EXERCISE REQUIREMENTS » Give back all the data exactly, line by line.
________________
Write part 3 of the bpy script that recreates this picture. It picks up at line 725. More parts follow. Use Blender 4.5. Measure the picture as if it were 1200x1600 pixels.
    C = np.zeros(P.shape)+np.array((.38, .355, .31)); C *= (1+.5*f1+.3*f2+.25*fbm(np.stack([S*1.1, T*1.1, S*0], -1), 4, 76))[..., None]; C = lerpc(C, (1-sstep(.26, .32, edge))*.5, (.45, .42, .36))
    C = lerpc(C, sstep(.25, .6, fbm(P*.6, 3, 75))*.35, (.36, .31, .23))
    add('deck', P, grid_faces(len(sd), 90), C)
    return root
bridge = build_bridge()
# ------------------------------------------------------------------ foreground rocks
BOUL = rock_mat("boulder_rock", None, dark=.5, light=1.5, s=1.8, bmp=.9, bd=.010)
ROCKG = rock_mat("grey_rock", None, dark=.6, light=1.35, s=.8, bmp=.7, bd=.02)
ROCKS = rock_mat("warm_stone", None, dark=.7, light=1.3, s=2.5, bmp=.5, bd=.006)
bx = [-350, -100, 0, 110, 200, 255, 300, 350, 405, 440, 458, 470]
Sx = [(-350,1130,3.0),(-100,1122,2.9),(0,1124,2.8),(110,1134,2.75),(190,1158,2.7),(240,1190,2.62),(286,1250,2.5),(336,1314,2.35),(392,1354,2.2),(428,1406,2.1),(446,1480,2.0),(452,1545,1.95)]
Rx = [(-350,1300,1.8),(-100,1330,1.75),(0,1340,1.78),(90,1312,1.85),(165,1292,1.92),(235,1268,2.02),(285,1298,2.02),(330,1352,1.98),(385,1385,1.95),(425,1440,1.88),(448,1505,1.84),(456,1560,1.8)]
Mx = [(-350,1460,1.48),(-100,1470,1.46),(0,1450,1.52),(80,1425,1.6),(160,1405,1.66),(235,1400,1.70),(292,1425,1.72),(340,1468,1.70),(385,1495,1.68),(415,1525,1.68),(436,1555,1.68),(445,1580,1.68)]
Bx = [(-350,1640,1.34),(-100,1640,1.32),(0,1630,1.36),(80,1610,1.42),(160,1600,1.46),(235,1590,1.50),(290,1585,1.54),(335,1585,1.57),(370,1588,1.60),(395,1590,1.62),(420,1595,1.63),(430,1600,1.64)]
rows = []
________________
WORKED ANSWER »
Write part 3 of the bpy script that recreates this picture. It picks up at line 725. More parts follow. Use Blender 4.5. Measure the picture as if it were 1200x1600 pixels.
    C = np.zeros(P.shape)+np.array((.38, .355, .31)); C *= (1+.5*f1+.3*f2+.25*fbm(np.stack([S*1.1, T*1.1, S*0], -1), 4, 76))[..., None]; C = lerpc(C, (1-sstep(.26, .32, edge))*.5, (.45, .42, .36))
    C = lerpc(C, sstep(.25, .6, fbm(P*.6, 3, 75))*.35, (.36, .31, .23))
    add('deck', P, grid_faces(len(sd), 90), C)
    return root
bridge = build_bridge()
# ------------------------------------------------------------------ foreground rocks
BOUL = rock_mat("boulder_rock", None, dark=.5, light=1.5, s=1.8, bmp=.9, bd=.010)
ROCKG = rock_mat("grey_rock", None, dark=.6, light=1.35, s=.8, bmp=.7, bd=.02)
ROCKS = rock_mat("warm_stone", None, dark=.7, light=1.3, s=2.5, bmp=.5, bd=.006)
bx = [-350, -100, 0, 110, 200, 255, 300, 350, 405, 440, 458, 470]
Sx = [(-350,1130,3.0),(-100,1122,2.9),(0,1124,2.8),(110,1134,2.75),(190,1158,2.7),(240,1190,2.62),(286,1250,2.5),(336,1314,2.35),(392,1354,2.2),(428,1406,2.1),(446,1480,2.0),(452,1545,1.95)]
Rx = [(-350,1300,1.8),(-100,1330,1.75),(0,1340,1.78),(90,1312,1.85),(165,1292,1.92),(235,1268,2.02),(285,1298,2.02),(330,1352,1.98),(385,1385,1.95),(425,1440,1.88),(448,1505,1.84),(456,1560,1.8)]
Mx = [(-350,1460,1.48),(-100,1470,1.46),(0,1450,1.52),(80,1425,1.6),(160,1405,1.66),(235,1400,1.70),(292,1425,1.72),(340,1468,1.70),(385,1495,1.68),(415,1525,1.68),(436,1555,1.68),(445,1580,1.68)]
Bx = [(-350,1640,1.34),(-100,1640,1.32),(0,1630,1.36),(80,1610,1.42),(160,1600,1.46),(235,1590,1.50),(290,1585,1.54),(335,1585,1.57),(370,1588,1.60),(395,1590,1.62),(420,1595,1.63),(430,1600,1.64)]
rows = []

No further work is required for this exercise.